TASK INSTRUCTIONS: Return each line of the material verbatim.

Raw records:
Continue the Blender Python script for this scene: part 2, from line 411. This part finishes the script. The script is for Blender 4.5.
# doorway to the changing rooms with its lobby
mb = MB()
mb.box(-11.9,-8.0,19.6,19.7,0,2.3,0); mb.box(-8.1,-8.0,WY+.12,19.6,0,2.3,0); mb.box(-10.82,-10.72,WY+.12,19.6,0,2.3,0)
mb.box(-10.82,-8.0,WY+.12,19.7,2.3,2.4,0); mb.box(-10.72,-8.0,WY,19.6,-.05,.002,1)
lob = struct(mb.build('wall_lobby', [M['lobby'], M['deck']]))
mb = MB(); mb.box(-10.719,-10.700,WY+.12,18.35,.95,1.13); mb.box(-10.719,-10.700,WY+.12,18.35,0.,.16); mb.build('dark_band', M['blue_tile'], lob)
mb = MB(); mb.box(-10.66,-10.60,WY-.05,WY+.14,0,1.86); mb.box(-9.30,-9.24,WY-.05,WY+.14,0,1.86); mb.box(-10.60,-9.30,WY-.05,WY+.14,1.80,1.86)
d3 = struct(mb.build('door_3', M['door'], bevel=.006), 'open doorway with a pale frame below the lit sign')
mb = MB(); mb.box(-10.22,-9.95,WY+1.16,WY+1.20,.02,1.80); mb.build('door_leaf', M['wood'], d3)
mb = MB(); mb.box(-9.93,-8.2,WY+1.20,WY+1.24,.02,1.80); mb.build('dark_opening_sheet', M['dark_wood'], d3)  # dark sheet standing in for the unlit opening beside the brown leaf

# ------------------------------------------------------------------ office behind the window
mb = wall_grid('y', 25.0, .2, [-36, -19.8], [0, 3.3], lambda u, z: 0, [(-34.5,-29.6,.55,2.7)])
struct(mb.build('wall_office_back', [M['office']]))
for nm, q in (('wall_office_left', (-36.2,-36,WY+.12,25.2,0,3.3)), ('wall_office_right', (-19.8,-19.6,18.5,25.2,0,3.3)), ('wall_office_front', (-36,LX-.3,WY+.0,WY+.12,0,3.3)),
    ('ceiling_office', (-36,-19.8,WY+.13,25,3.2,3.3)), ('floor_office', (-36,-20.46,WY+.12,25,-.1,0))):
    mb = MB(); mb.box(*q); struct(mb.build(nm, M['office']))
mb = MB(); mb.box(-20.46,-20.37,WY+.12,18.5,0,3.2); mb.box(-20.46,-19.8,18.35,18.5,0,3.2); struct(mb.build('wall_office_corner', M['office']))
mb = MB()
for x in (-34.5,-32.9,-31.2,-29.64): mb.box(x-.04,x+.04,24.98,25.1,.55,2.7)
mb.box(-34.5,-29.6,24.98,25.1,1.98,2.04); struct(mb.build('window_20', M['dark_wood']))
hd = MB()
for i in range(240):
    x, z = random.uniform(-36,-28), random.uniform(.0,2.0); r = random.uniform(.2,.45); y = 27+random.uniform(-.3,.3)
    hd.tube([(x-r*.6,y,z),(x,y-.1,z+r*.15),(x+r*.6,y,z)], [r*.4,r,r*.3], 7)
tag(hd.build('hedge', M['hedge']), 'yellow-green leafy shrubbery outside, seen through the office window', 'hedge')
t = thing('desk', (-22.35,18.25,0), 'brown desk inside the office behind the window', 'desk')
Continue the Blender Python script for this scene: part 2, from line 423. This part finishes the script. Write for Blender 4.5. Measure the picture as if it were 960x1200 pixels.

SOLUTION FOR THIS TASK:
Continue the Blender Python script for this scene: part 2, from line 411. This part finishes the script. The script is for Blender 4.5.
# doorway to the changing rooms with its lobby
mb = MB()
mb.box(-11.9,-8.0,19.6,19.7,0,2.3,0); mb.box(-8.1,-8.0,WY+.12,19.6,0,2.3,0); mb.box(-10.82,-10.72,WY+.12,19.6,0,2.3,0)
mb.box(-10.82,-8.0,WY+.12,19.7,2.3,2.4,0); mb.box(-10.72,-8.0,WY,19.6,-.05,.002,1)
lob = struct(mb.build('wall_lobby', [M['lobby'], M['deck']]))
mb = MB(); mb.box(-10.719,-10.700,WY+.12,18.35,.95,1.13); mb.box(-10.719,-10.700,WY+.12,18.35,0.,.16); mb.build('dark_band', M['blue_tile'], lob)
mb = MB(); mb.box(-10.66,-10.60,WY-.05,WY+.14,0,1.86); mb.box(-9.30,-9.24,WY-.05,WY+.14,0,1.86); mb.box(-10.60,-9.30,WY-.05,WY+.14,1.80,1.86)
d3 = struct(mb.build('door_3', M['door'], bevel=.006), 'open doorway with a pale frame below the lit sign')
mb = MB(); mb.box(-10.22,-9.95,WY+1.16,WY+1.20,.02,1.80); mb.build('door_leaf', M['wood'], d3)
mb = MB(); mb.box(-9.93,-8.2,WY+1.20,WY+1.24,.02,1.80); mb.build('dark_opening_sheet', M['dark_wood'], d3)  # dark sheet standing in for the unlit opening beside the brown leaf

# ------------------------------------------------------------------ office behind the window
mb = wall_grid('y', 25.0, .2, [-36, -19.8], [0, 3.3], lambda u, z: 0, [(-34.5,-29.6,.55,2.7)])
struct(mb.build('wall_office_back', [M['office']]))
for nm, q in (('wall_office_left', (-36.2,-36,WY+.12,25.2,0,3.3)), ('wall_office_right', (-19.8,-19.6,18.5,25.2,0,3.3)), ('wall_office_front', (-36,LX-.3,WY+.0,WY+.12,0,3.3)),
    ('ceiling_office', (-36,-19.8,WY+.13,25,3.2,3.3)), ('floor_office', (-36,-20.46,WY+.12,25,-.1,0))):
    mb = MB(); mb.box(*q); struct(mb.build(nm, M['office']))
mb = MB(); mb.box(-20.46,-20.37,WY+.12,18.5,0,3.2); mb.box(-20.46,-19.8,18.35,18.5,0,3.2); struct(mb.build('wall_office_corner', M['office']))
mb = MB()
for x in (-34.5,-32.9,-31.2,-29.64): mb.box(x-.04,x+.04,24.98,25.1,.55,2.7)
mb.box(-34.5,-29.6,24.98,25.1,1.98,2.04); struct(mb.build('window_20', M['dark_wood']))
hd = MB()
for i in range(240):
    x, z = random.uniform(-36,-28), random.uniform(.0,2.0); r = random.uniform(.2,.45); y = 27+random.uniform(-.3,.3)
    hd.tube([(x-r*.6,y,z),(x,y-.1,z+r*.15),(x+r*.6,y,z)], [r*.4,r,r*.3], 7)
tag(hd.build('hedge', M['hedge']), 'yellow-green leafy shrubbery outside, seen through the office window', 'hedge')
t = thing('desk', (-22.35,18.25,0), 'brown desk inside the office behind the window', 'desk')
Continue the Blender Python script for this scene: part 2, from line 423. This part finishes the script. Write for Blender 4.5. Measure the picture as if it were 960x1200 pixels.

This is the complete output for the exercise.